Many physics engines do a simulation step as a two-level call: forward() and simulate(), where the kinematic and dynamic states are updated, respectively. Unfortunately, PhysX has only a single step() call where the two operations are combined. Due to computations through GPU kernels, it is not so straightforward for them to split these operations. Thus, at the moment, it is not possible to set the root and/or joint states and do a forward call to update the kinematic states of links. This affects both initialization as well as episodic resets.

Similarly for RTX rendering related sensors (such as cameras), the sensor data is not updated immediately after setting the state of the sensor. The rendering engine update is bundled with the simulator’s step() call which only gets called when the simulation is stepped forward. This means that the sensor data is not updated immediately after a reset and it will hold outdated values.

While the above is erroneous, there is currently no direct workaround for it. From our experience in using IsaacGym, the reset values affect the agent learning critically depending on how frequently the environment terminates. Eventually if the agent is learning successfully, this number drops and does not affect the performance that critically.

We have made a feature request to the respective Omniverse teams to have complete control over stepping different parts of the simulation app. However, at this point, there is no set timeline for this feature request.

Non-determinism in physics simulation

Due to GPU work scheduling, there’s a possibility that runtime changes to simulation parameters may alter the order in which operations take place. This occurs because environment updates can happen while the GPU is occupied with other tasks. Due to the inherent nature of floating-point numeric storage, any modification to the execution ordering can result in minor changes in the least significant bits of output data. These changes may lead to divergent execution over the course of simulating thousands of environments and simulation frames.

An illustrative example of this issue is observed with the runtime domain randomization of object’s physics materials. This process can introduce both determinancy and simulation issues when executed on the GPU due to the way these parameters are passed from the CPU to the GPU in the lower-level APIs. Consequently, it is strongly advised to perform this operation only at setup time, before the environment stepping commences.

For more information, please refer to the PhysX Determinism documentation.

In addition, due to floating point precision, states across different environments in the simulation may be non-deterministic when the same set of actions are applied to the same initial states. This occurs as environments are placed further apart from the world origin at (0, 0, 0). As actors get placed at different origins in the world, floating point errors may build up and result in slight variance in results even when starting from the same initial states. One possible workaround for this issue is to place all actors/environments at the world origin at (0, 0, 0) and filter out collisions between the environments. Note that this may induce a performance degradation of around 15-50%, depending on the complexity of actors and environment.

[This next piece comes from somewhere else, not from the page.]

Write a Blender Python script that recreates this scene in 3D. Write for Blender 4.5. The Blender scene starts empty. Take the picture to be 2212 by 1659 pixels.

Blank initial frames from the camera

When using the omni.isaac.lab.sensors.Camera sensor in standalone scripts, the first few frames may be blank. This is a known issue with the simulator where it needs a few steps to load the material textures properly and fill up the render targets.

A hack to work around this is to add the following after initializing the camera sensor and setting its pose:

from omni.isaac.lab.sim import SimulationContext

sim = SimulationContext.instance()

# note: the number of steps might vary depending on how complicated the scene is.
for _ in range(12):
    sim.render()

Using instanceable assets for markers

When using instanceable assets for markers, the markers do not work properly, since Omniverse does not support instanceable assets when using the UsdGeom.PointInstancer schema. This is a known issue and will hopefully be fixed in a future release.

If you use an instanceable assets for markers, the marker class removes all the physics properties of the asset. This is then replicated across other references of the same asset since physics properties of instanceable assets are stored in the instanceable asset’s USD file and not in its stage reference’s USD file.

Exiting the process

When exiting a process with Ctrl+C, occasionally the below error may appear:

[Error] [omni.physx.plugin] Subscribtion cannot be changed during the event call.

This is due to the termination occurring in the middle of a physics event call and should not affect the functionality of Isaac Lab. It is safe to ignore the error message and continue with terminating the process. On Windows systems, please use Ctrl+Break or Ctrl+fn+B to terminate the process.